After a warm spell, there’s an icy wind blowing through my jacket as hundreds of us are queuing to get into Earl’s Court exhibition centre. Plastic badge cases are handed out at the entrance. We’ve been instructed to download our ID badges and print them in colour but I notice that most people, like myself, thought it a waste of cartridge and are sporting logos in various shades of grey. I pin mine to the lapel of my jacket. Ms Katherine Gregor, Literary Translator/Writer.
I walk into what makes Dante’s Inferno sound positively simple to navigate. The huge, sprawling conference centre with alphabetical aisles is like a city criss-crossed by streets lined with the stalls of hundreds of publishers from what feels like every country on the planet. Academic, technology, fiction, history, religion, self-help, cookery, children’s, archeology, history, science – my eyes dart in every direction but my mind cannot focus. Too much to see, too much to take in. Then there’s the overwhelming, constant, dull buzz of hundreds of voices trapped under the metal dome. It’s like a bubble that shuts out the outside world and where the artificial lights give all faces an unhealthy yellow tint. It’s a book city that stretches a mile or so, which I will have to walk up and down and across several times a day for the three days to come. By the end of the first day, my feet hurt. The following day, they feel like they’ve been mangled. By the end of day three, they’re burning, throbbing wrecks at the end of my ankles, and every step I take reverberates through my body.
Shaking hands, smiling, expressing enthusiasm, exchanging business cards. It’s a huge market place where everyone is touting for work, negotiating deals or trying to make a sale. I drop every card into the London Book Fair canvas bag we were all handed at the entrance – and which is growing increasingly heavy with brochures – hoping that three months from now, I will remember the face that corresponds to the name on the business card. Someone should invent an app enabling you to send through the ether – preferably telepathically – all your data straight to the other person’s IT device or mobile ‘phone. Data that would include name, profession, contact details, photograph, voice sample and scent. At the same time, the other person could add his/her impression of you to the information received.

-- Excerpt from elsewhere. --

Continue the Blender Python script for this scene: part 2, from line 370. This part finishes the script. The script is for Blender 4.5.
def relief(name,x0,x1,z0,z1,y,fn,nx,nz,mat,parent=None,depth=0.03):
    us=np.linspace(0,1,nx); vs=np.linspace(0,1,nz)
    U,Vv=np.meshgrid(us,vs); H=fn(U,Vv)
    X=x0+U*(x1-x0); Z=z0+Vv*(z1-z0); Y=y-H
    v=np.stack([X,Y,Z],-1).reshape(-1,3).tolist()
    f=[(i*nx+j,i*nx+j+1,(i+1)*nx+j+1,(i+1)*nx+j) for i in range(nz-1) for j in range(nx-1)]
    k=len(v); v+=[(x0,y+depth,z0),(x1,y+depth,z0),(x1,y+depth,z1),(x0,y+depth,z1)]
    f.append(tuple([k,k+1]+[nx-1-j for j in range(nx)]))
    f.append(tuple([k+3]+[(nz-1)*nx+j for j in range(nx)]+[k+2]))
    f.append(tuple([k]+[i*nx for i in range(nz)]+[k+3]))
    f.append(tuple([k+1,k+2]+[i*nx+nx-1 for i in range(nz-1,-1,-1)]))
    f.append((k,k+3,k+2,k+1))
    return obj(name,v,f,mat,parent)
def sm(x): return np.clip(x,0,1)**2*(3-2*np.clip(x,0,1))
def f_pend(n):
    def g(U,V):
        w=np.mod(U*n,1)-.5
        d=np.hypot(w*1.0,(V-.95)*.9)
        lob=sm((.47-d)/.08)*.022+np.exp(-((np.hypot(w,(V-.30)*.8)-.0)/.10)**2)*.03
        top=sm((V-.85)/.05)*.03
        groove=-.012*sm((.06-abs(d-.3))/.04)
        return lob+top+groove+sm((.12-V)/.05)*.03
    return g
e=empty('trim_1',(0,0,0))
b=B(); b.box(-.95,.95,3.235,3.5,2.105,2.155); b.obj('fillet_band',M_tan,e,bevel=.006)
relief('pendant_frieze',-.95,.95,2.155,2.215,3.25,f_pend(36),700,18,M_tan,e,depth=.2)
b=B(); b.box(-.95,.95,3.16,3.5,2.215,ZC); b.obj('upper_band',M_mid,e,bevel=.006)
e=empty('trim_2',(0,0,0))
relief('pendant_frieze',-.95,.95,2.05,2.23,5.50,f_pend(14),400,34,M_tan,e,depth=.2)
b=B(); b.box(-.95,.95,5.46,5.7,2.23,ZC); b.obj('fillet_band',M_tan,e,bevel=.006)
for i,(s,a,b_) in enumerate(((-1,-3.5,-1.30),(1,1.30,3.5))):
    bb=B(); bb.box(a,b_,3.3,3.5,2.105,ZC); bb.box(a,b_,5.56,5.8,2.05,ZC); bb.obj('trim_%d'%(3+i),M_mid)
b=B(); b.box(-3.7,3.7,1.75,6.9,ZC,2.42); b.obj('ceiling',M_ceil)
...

I decide to use as my base and reference point for all three days the Literary Translation Centre. It has the advantage of being situated at the back of Earl’s Court, so close to one of the glass exits, therefore within view of natural daylight. There, I see many familiar faces. Translators I have seen either at British Centre for Literary Translation events, or at the London Review Bookshop, or at publishers’ parties. Time and again I ask – and am asked – “Have we met before?” and “Which languages do you work with?”
Translators compare notes on the difficulty of conveying a given idiom from Turkish, Russian, Mandarin or Italian. And how do you translate body language?
Thousands of people, hundreds of nationalities, countless different languages. Whether they are drawn here by love of money, love of fame, or love of books, one thing binds them together – the word, printed on paper or displayed on a screen.
Scribe Doll
The atmosphere you describe resonates with my experience at the LBF a few years ago. I dared the jungle and walked away exhausted, with a heavy bag – shiny samples of publisher species.
With something to offer, I’m sure you made good contacts. No pain no gain. Think of victory 🙂
Here’s hoping! Thank you for commenting.
Wow! That sounds like quite a crowd! I hope for your sake that the feet survive and that the pains are worth it–but what am I saying, as you pointed out, it’s in worship of the word, so I guess it is. Are you commuting to London for the three days from Brussels, or are you permanently back in Londontown?
It was wonderful – but exhaustingly intense. In a way, glad to be back in relatively quiet Brussels.